At the age of four he was installed upon the Lion Throne in Lhasa and inducted into a formidable course of monastic studies. By the age of six he was choosing his own regent, and by the time he was 11 he was weathering a civil uprising. The Dalai Lama has written with typical warmth about his unworldly boyhood in the cold, dark, thousand-room Potala Palace, playing games with the palace sweepers, rigging up a hand-cranked projector on which he could watch Tarzan movies and Henry V, and clobbering his only real playmate--his immediate elder brother Lobsang Samten--serene in the knowledge that no one would readily punish a boy regarded as the incarnation of the god of compassion. Yet the dominant characteristic of his childhood was its loneliness. Often, he recalls, he would go onto the rooftop of his palace and watch the other boys of Lhasa playing in the streets. And each time his brother left, he remembers "standing at the window, watching, my heart full of sorrow as he disappeared into the distance."

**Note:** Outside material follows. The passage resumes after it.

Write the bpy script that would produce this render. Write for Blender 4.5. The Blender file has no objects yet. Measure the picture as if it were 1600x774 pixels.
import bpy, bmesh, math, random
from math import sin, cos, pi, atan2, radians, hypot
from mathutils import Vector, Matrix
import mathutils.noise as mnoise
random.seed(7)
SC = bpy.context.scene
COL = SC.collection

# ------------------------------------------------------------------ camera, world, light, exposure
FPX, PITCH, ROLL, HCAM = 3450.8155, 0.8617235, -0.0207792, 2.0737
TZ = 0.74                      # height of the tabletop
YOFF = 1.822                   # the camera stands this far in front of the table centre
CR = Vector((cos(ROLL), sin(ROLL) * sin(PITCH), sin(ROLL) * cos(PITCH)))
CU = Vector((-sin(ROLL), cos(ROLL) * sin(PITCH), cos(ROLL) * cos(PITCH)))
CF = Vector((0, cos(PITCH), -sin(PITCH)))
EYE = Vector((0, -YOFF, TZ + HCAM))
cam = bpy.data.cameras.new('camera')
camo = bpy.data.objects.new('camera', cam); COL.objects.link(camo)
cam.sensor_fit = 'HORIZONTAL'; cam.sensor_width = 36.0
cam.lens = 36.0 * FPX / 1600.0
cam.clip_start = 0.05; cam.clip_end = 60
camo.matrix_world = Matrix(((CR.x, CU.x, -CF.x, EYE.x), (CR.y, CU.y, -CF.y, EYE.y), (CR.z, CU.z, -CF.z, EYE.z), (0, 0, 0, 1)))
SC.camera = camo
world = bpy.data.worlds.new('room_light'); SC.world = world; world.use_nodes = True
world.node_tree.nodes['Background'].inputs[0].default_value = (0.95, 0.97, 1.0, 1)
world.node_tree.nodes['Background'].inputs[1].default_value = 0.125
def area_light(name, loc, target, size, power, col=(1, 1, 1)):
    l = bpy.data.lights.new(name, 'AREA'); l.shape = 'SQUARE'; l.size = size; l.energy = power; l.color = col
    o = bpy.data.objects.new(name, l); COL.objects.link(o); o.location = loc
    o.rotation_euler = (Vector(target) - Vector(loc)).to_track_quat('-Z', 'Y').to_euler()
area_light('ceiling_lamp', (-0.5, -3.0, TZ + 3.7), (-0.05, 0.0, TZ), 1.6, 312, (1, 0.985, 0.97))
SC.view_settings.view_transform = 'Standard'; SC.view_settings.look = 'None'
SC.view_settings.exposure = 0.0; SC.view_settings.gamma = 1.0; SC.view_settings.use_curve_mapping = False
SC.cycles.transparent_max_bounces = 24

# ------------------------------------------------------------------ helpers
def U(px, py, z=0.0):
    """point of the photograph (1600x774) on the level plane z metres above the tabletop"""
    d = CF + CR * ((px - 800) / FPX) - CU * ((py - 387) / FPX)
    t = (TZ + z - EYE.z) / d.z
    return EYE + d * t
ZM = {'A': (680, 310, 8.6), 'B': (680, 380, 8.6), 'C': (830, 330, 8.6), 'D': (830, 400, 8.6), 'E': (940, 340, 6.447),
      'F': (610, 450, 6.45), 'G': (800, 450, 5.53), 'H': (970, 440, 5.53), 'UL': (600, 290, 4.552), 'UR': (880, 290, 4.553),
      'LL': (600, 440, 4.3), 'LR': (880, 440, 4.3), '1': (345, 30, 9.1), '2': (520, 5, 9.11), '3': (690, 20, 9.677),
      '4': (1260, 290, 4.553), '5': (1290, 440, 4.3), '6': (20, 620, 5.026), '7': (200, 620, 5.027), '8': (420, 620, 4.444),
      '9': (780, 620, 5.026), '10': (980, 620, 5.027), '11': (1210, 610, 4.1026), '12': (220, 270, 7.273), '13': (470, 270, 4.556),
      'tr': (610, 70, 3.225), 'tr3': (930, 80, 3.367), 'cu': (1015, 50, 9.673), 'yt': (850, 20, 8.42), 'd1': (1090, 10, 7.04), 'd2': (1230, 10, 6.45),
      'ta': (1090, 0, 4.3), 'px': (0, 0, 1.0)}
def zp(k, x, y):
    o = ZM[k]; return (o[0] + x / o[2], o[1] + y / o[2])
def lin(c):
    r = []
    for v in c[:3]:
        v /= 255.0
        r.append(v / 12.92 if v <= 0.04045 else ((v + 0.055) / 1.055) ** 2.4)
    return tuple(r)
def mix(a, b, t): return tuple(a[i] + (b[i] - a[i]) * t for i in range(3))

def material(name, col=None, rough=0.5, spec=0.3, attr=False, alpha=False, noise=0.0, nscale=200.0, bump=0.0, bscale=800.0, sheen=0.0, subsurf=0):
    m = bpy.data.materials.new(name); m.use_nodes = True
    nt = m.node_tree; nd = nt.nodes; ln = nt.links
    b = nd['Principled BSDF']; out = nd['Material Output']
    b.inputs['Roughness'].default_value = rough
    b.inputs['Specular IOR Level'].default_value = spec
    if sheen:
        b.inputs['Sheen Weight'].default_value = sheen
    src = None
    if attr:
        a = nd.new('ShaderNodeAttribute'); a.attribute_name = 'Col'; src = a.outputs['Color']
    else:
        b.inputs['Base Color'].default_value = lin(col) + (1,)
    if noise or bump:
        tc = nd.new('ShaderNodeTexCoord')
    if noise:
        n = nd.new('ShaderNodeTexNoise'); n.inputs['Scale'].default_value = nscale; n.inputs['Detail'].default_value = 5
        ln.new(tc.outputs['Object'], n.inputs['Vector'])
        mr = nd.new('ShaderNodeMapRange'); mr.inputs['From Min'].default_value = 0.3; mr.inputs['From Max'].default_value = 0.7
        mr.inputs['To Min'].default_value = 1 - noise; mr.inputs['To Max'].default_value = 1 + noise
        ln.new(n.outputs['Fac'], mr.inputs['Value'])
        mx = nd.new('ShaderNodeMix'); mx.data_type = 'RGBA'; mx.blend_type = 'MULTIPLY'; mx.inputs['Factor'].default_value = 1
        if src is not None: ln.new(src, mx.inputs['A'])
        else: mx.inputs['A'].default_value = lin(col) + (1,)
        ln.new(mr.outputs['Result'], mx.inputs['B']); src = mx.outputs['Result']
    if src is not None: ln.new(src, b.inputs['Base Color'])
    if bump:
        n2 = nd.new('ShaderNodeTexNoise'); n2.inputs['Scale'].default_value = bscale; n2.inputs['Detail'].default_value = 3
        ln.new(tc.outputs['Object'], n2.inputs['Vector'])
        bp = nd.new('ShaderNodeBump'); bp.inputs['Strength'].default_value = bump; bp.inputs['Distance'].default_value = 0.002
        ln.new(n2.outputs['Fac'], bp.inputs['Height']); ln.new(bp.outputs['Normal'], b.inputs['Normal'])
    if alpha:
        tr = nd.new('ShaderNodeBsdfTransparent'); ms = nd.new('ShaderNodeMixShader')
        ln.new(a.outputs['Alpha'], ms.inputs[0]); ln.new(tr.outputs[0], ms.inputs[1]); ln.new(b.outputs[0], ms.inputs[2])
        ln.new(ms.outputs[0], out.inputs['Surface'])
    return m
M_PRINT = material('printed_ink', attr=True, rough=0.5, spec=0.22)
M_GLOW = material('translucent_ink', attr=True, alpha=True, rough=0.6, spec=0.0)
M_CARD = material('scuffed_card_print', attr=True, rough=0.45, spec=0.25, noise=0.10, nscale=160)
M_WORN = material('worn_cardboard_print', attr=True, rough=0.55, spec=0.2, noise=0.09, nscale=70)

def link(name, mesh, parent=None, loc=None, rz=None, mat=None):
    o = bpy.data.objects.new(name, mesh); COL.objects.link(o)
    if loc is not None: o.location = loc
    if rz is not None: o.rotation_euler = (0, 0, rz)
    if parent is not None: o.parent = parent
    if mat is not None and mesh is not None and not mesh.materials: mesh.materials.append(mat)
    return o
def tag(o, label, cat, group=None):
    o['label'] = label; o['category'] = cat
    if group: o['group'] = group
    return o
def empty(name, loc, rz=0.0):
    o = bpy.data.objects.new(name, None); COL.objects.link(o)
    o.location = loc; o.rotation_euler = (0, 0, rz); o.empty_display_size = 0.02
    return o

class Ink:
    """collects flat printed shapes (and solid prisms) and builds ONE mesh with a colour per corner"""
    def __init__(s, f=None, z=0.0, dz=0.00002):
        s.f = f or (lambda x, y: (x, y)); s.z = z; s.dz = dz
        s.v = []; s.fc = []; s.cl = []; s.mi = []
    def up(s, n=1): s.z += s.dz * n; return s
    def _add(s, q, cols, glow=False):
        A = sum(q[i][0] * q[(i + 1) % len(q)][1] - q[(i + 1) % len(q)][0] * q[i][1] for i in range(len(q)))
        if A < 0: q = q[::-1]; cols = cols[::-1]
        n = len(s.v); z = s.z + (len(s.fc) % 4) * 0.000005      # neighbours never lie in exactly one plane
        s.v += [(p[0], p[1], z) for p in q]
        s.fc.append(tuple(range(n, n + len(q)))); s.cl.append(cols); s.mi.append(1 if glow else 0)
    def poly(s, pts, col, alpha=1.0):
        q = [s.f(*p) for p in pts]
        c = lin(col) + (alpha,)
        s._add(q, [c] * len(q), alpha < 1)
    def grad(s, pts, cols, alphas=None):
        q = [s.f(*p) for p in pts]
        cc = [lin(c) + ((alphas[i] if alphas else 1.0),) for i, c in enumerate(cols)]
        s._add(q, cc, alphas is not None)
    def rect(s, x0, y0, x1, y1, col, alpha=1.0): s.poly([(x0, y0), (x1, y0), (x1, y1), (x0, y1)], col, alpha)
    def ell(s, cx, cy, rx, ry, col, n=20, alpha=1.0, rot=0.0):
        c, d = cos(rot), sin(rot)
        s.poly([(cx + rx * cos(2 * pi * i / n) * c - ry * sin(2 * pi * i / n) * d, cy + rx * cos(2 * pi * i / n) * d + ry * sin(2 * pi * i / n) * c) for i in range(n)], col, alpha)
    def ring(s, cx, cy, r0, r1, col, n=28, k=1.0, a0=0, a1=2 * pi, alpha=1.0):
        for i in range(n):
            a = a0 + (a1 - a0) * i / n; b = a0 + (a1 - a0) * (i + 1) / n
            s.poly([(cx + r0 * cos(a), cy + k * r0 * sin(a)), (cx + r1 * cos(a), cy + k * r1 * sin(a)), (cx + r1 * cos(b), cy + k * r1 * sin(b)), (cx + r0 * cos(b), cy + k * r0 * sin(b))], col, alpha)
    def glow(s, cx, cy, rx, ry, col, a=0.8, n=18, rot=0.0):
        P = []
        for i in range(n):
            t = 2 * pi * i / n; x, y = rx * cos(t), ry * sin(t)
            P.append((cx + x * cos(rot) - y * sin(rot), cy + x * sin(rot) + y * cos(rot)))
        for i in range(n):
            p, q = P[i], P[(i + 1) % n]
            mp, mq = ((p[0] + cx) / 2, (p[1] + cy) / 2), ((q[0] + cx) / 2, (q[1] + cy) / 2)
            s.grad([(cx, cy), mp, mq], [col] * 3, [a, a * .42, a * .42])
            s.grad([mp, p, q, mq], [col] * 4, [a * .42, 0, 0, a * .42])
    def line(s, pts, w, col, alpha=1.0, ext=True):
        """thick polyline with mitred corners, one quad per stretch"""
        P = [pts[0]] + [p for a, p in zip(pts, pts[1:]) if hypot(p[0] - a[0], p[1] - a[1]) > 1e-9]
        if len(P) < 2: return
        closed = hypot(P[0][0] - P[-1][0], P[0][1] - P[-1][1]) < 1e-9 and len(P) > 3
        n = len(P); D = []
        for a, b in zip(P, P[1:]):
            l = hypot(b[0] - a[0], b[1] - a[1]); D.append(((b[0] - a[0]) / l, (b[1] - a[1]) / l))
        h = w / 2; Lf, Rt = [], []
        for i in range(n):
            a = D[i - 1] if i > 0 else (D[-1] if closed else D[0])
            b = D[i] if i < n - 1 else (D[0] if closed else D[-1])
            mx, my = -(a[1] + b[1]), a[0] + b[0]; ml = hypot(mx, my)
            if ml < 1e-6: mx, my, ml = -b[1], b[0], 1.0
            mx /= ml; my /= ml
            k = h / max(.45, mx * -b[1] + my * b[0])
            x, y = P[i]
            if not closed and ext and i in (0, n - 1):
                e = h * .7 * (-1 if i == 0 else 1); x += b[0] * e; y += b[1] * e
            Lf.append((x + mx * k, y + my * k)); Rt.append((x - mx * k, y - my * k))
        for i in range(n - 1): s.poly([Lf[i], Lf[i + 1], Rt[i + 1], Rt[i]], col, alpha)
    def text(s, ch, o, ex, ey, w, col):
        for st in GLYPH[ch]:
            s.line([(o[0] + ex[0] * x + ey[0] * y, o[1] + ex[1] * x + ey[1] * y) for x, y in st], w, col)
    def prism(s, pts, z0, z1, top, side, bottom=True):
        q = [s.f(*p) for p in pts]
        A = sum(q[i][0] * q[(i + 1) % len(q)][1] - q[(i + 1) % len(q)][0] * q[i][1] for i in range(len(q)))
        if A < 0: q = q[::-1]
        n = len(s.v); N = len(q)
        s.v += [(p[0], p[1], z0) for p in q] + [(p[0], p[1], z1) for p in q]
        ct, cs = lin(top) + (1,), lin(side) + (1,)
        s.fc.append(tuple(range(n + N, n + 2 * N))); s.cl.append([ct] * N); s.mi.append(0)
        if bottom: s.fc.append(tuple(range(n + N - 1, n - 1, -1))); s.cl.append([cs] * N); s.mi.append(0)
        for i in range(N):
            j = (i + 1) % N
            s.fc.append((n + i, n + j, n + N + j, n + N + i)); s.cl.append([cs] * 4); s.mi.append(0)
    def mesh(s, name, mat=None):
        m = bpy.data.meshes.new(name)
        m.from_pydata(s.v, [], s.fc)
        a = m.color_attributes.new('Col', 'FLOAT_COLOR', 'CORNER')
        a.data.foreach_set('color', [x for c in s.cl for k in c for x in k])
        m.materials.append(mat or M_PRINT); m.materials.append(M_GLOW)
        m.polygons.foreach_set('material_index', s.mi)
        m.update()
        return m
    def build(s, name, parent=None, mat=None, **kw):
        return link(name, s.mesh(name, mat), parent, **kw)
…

Tibet itself (with an army of just 8,500) was in an equally vulnerable state of remoteness when Chinese forces, newly united by Mao Zedong, attacked its eastern frontiers in 1950. Hurriedly, on the advice of the State Oracle (who delivered counsel while in a trance), the 15-year-old boy was invested with full political authority, and while still in his teens, he traveled to Beijing in 1954, against the wishes of his protective people, to negotiate face to face with Mao.

Five years later, when angry Tibetans rose up ever more fiercely against Chinese aggression, their young leader consulted the State Oracle again and, one night, dressed as a humble soldier, slipped out of his summer palace, with his family and some bodyguards. For two weeks the party traveled over the highest mountains on earth, dodging Chinese planes and moving only under the cover of darkness, until at last, suffering from dysentery and on the back of a hybrid yak, the Dalai Lama arrived in India and began a new life in exile.